Nuovo ritorno in grande stile per la Crew Dragon. Nella notte del 2 maggio l’equipaggio a bordo della navetta di SpaceX è tornato in sicurezza sul nostro pianeta con uno splashdown nel Golfo del Messico, dopo cinque mesi e mezzo trascorsi sulla Stazione Spaziale Internazionale – di cui un’ultima settimana parecchio affollata. È il secondo ammaraggio in meno di un anno dai tempi del programma Apollo, dopo lo storico successo della missione Demo-2 lo scorso agosto. E visto che l’azienda di Elon Musk non fa che collezionare primati, quello di ieri è stato anche il primo splashdown notturno dai tempi della missione lunare Apollo 8 nel 1968.

Il ritorno dell’equipaggio della Crew-1, composto da Michael Hopkins, Victor Glover e Shannon Walker della Nasa e da Soichi Noguchi della Jaxa, ha segnato così il successo della prima missione completamente operativa sulla Iss a bordo di un veicolo privato. Una svolta epocale, che ha inaugurato un nuovo taxi verso la casa spaziale oltre alla Soyuz russa.

Ma se SpaceX ha restituito agli Stati Uniti l’autonomia dalla Russia in materia di volo umano, ha anche aperto una nuova porta d’accesso internazionale allo spazio. Se contiamo anche l’equipaggio della Crew-2 giunto sulla Iss a fine aprile, SpaceX ha infatti oggi all’attivo lanci che rappresentano le agenzie spaziali statunitense, giapponese ed europea.
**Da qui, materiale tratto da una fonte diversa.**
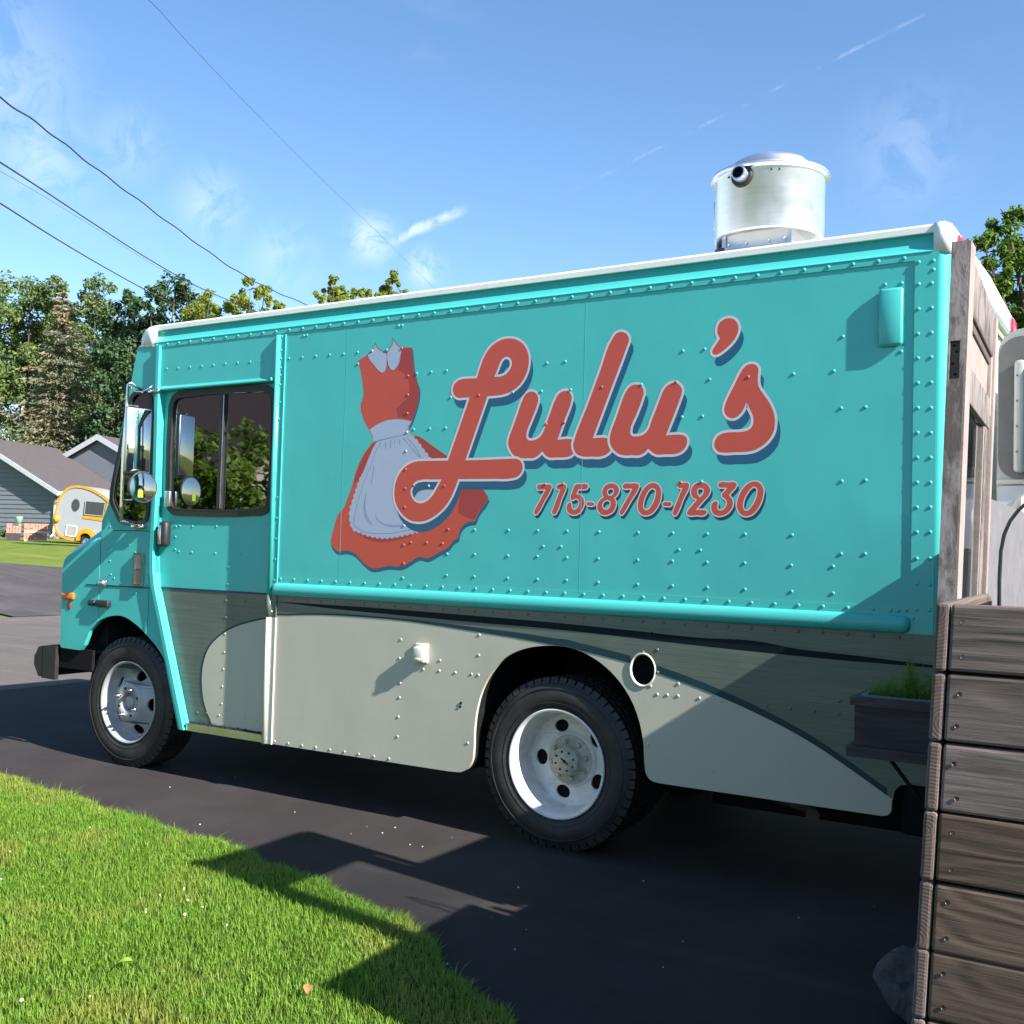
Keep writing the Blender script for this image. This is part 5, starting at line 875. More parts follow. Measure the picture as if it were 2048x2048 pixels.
def rear_wheel():
    c = (0, .040, ZC); ty = tyre('rear_tyre', c, .412, .225, .262); tread(ty, c, .412, .225)
    b = B(); b.lathe([(.262, .014), (.268, -.002), (.262, -.006), (.252, .002), (.246, .018), (.238, .05), (.233, .125), (.226, .160)], c, 'Y', 72)
    disc_with_holes(b, c, .112, .226, .172, .160, .172, 5, .040, .031, R(111))
    b.lathe([(.140, .168), (.128, .150), (.112, .146), (.112, .175)], c, 'Y', 48)
    rim = part(b, 'rear_rim', 'wheelwhite', fixn=True)
    b = B(); b.lathe([(.124, .149), (.112, .140), (.080, .136), (.074, .118), (.071, .098), (.066, .090), (0, .088)], c, 'Y', 40)
    for k in range(8):
        t = 2 * math.pi * k / 8 + .2; b.lathe([(.013, .145), (.013, .126), (.006, .120), (0, .120)], (c[0] + .0985 * math.cos(t), c[1], c[2] + .0925 * math.sin(t)), 'Y', 6)
    part(b, 'rear_hub', 'hubgrime', rim, fixn=True)
    b = B()
    for k in range(8):
        t = 2 * math.pi * k / 8 + .3; b.lathe([(.0055, .0885), (.0055, .0865), (0, .086)], (c[0] + .052 * math.cos(t), c[1], c[2] + .047 * math.sin(t)), 'Y', 8)
    m = Matrix.Translation((c[0], c[1], c[2])) @ Matrix.Rotation(R(32), 4, 'Y')
    b.box((-.024, .0855, -.0035), (.024, .0875, .0035), 0, m).lathe([(.008, .0878), (.008, .085), (0, .085)], c, 'Y', 12)
    part(b, 'hub_bolts', 'hole', rim, fixn=True)
    part(B().lathe([(.226, .186), (.09, .188)], c, 'Y', 40), 'rim_shade', 'under', rim)
    tyre('inner_rear_tyre', (0, .295, ZC), .412, .225, .262); tyre('far_rear_tyre', (0, TW - .265, ZC), .412, .225, .262); tyre('far_inner_rear_tyre', (0, TW - .52, ZC), .412, .225, .262)
rear_wheel()
def front_wheel():
    c = (-3.158, .040, .408); ty = tyre('front_tyre', c, .408, .215, .258); tread(ty, c, .408, .215)
    b = B(); b.lathe([(.258, .014), (.264, -.002), (.259, -.006), (.250, .002), (.245, .02), (.236, .06), (.222, .082)], c, 'Y', 72)
    disc_with_holes(b, c, .118, .222, .012, .082, .180, 5, .042, .032, R(70))
    b.lathe([(.122, .012), (.112, .006), (.062, .006), (.060, .05)], c, 'Y', 48)
    rim = part(b, 'front_rim', 'wheelgrey', fixn=True)
    b = B()
    for k in range(8):
        t = 2 * math.pi * k / 8 + .35; cc = (c[0] + .090 * math.cos(t), c[1], c[2] + .090 * math.sin(t))
        if k % 2: b.lathe([(.013, .006), (.013, -.014), (.007, -.020), (.006, -.032), (0, -.032)], cc, 'Y', 6)
        else: b.lathe([(.009, .0058), (.009, .0035), (0, .0035)], cc, 'Y', 10, 1)
    b.lathe([(.060, .045), (.04, .03), (.038, .012), (.022, .010), (0, .010)], c, 'Y', 24, 2)
    part(b, 'front_hub', ('chrome', 'hole', 'wheelgrey'), rim, fixn=True)
    part(B().lathe([(.222, .105), (.06, .110)], c, 'Y', 40), 'front_rim_shade', 'under', rim)
    tyre('far_front_tyre', (-3.158, TW - .255, .408), .408, .215, .258)
front_wheel()
# ---- rooftop exhaust fan
FC = (.765, .80, 0)
b = B(); b.lathe([(.252, 3.088), (.272, 3.082), (.279, 3.092), (.279, 3.392), (.283, 3.398), (.298, 3.400), (.304, 3.410), (.300, 3.420), (.288, 3.424), (.26, 3.430)], FC, 'Z', 72)
fan = part(b, 'exhaust_fan', 'stainless', fixn=True)
b = B(); b.lathe([(.262, 3.425), (.225, 3.437), (.215, 3.446), (.205, 3.475), (.185, 3.496), (.15, 3.510), (.08, 3.518), (0, 3.520)], FC, 'Z', 64); part(b, 'fan_cap', 'stainless', fan, fixn=True)
b = B(); b.lathe([(.252, 3.089), (.20, 3.10), (.0, 3.10)], FC, 'Z', 48); part(b, 'fan_throat', 'alu', fan)
b = B(); k0, k1 = .155, .275
vs = [(FC[0] + sx * .17, FC[1] + sy * .17, 3.10) for sx, sy in ((-1, -1), (1, -1), (1, 1), (-1, 1))] + [(FC[0] + sx * .185, FC[1] + sy * .185, 2.85) for sx, sy in ((-1, -1), (1, -1), (1, 1), (-1, 1))]
b.add(vs, [(0, 1, 5, 4), (1, 2, 6, 5), (2, 3, 7, 6), (3, 0, 4, 7)]); b.box((FC[0] - .185, FC[1] - .186, 3.035), (FC[0] - .165, FC[1] - .178, 3.10)).box((FC[0] + .165, FC[1] - .186, 3.03), (FC[0] + .178, FC[1] - .176, 3.10))
for x in (-.15, -.06, .06, .14): b.lathe([(.006, -.1835), (.005, -.189), (0, -.189)], (FC[0] + x, FC[1], 3.045), 'Y', 8)
part(b, 'fan_curb', 'alu', fan, fixn=True)
b = B(); b.box((FC[0] - .25, FC[1] - .25, 2.84), (FC[0] + .25, FC[1] + .25, 2.875)); part(b, 'fan_flashing', 'white', fan)
nose = B(); nose.lathe([(.001, -.30), (.03, -.285), (.05, -.25), (.055, -.20), (.055, -.10)], (FC[0], FC[1], 3.055), 'X', 16); part(nose, 'fan_conduit', 'cabdark', fan)
pd = Vector((-.10, -.985, .12)).normalized(); p0 = Vector((FC[0] - .050, FC[1] - .274, 3.355))
b = B(); b.tube([p0, p0 + pd * .055], .037, 24, cap=False); b.tube([p0 + pd * .055, p0 + pd * .002], .030, 24, cap=False, mi=1); b.tube([p0 + pd * .020, p0 + pd * .018], .031, 24, mi=1)
a1 = pd.cross(Vector((0, 0, 1))).normalized(); a2 = pd.cross(a1)
vs = [p0 + pd * .055 + (a1 * math.cos(t) + a2 * math.sin(t)) * r_ for r_ in (.037, .030) for t in [2 * math.pi * k / 24 for k in range(24)]]
b.add(vs, [(k, (k + 1) % 24, 24 + (k + 1) % 24, 24 + k) for k in range(24)]); part(b, 'fan_spout', ('stainless', 'hole'), fan)
b = B(); b.lathe([(.030, -.010), (.054, -.010), (.056, -.004), (.056, .03)], (0, 0, 0), 'Y', 28); b.v = [tuple(p0 + Vector((v[0], v[1] - .006, v[2]))) for v in b.v]; part(b, 'spout_collar', 'rubber', fan)
part(B().rbox((FC[0] - .300, FC[1] - .02, 3.19), (FC[0] - .272, FC[1] + .035, 3.34), .006), 'fan_hinge', 'alu', fan)
b = B()
for t in (-118, -95, -70, -62): b.lathe([(.006, 0), (.005, -.004), (0, -.004)], (FC[0] + .281 * math.cos(R(t)), FC[1] + .281 * math.sin(R(t)), 3.372), 'Y', 8)
part(b, 'fan_screws', 'screw', fan)
# ------------------------------------------------------------------ ground, road, lawns
def gz(x):
    return float(np.interp(-x, [-1e6, 14.2, 15.6, 20.8, 27, 33, 43, 1e6], [0, 0, .12, .86, 1.28, 1.36, 1.55, 1.6]))
def strip_sheet(name, xs, lo, hi, dz, mat, ny=1):
    b = B()
    for x0, x1 in zip(xs[:-1], xs[1:]):
        for j in range(ny):
            def y(x, t): return lo(x) + (hi(x) - lo(x)) * t
            q = [(x0, y(x0, j / ny)), (x1, y(x1, j / ny)), (x1, y(x1, (j + 1) / ny)), (x0, y(x0, (j + 1) / ny))]
            b.add([(x, yy, gz(x) + dz) for x, yy in q], [(0, 1, 2, 3)])
    o = b.obj(name, MT[mat], None, 'structure', fixn=False); o['label'] = name.replace('_', ' '); del o['label']; return o
gx = [600, 100, 12, 0, -6.9, -14.2, -15.6, -17, -19, -20.8, -24, -27, -33, -43, -80, -200, -700]
strip_sheet('ground', gx[::-1], lambda x: -700, lambda x: 700, -.03, 'farlawn')
strip_sheet('road', [-14.9, -14.2, -6.9], lambda x: -80, lambda x: 90, -.004, 'road')
strip_sheet('far_driveway', [-21.9, -21, -20.2, -18.5, -16.5, -15.6, -14.9], lambda x: 7.0 + .045 * (x + 15) * 0, lambda x: float(np.interp(x, [-21.9, -21, -20.2, -17.5, -14.9], [9.0, 10.6, 11.9, 16.6, 24])), .004, 'asphalt2')
EDGE = [(-6.9, -.42), (-5.2, -.52), (-3.43, -.647), (-2.6, -.74), (-1.855, -.84), (-1.122, -.912), (-.556, -1.055), (-.09, -1.170), (.216, -1.316), (.484, -1.526), (.80, -1.70), (1.05, -2.0), (1.2, -2.5), (1.3, -3.4), (1.4, -12)]
ex = [p[0] for p in EDGE]; ey = [p[1] for p in EDGE]
def edge_y(x): return float(np.interp(x, ex, ey)) + .02 * math.sin(x * 9.1) + .014 * math.sin(x * 23 + 1)
dxs = [-6.9 + .1 * k for k in range(84)] + [1.5, 2.5, 4, 8, 14]
strip_sheet('driveway', dxs, lambda x: (edge_y(x) - .12) if x < 1.0 else -14, lambda x: 7.5, 0, 'asphalt')
lx = [-6.9 + .06 * k for k in range(139)]
b = B(); pr = None
for x in lx:
    e = edge_y(x); row = [(x, e, .002), (x, e - .05, .016), (x, e - .3, .026), (x, e - 1.2, .03), (x, -12, .03)]
    if pr: b.add(pr + row, [(i, i + 5, i + 6, i + 1) for i in range(4)], 0, True)
    pr = row
o = b.obj('lawn', MT['soil'], None, 'structure')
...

La grande assente è proprio la Russia, che al momento resta ancorata alla sua Soyuz. Nonostante mesi di negoziati in corso, Nasa e Roscosmos non hanno ancora trovato un accordo su un sistema di scambio di posti per i viaggi verso la Iss. Sarà il tempo a stabilire se a rallentare i negoziati siano semplici questioni burocratiche o disaccordi sostanziali.

Quel che ormai sembra certo è che l’ultra ventennale collaborazione tra Stati Uniti e Russia pare destinata a esaurirsi in orbita bassa: Nasa e Roscosmos hanno entrambe come prossimo obiettivo la Luna, ma in squadre diverse. Chissà che il mancato accordo sulla Iss non sia un primo segnale di una nuova corsa allo spazio.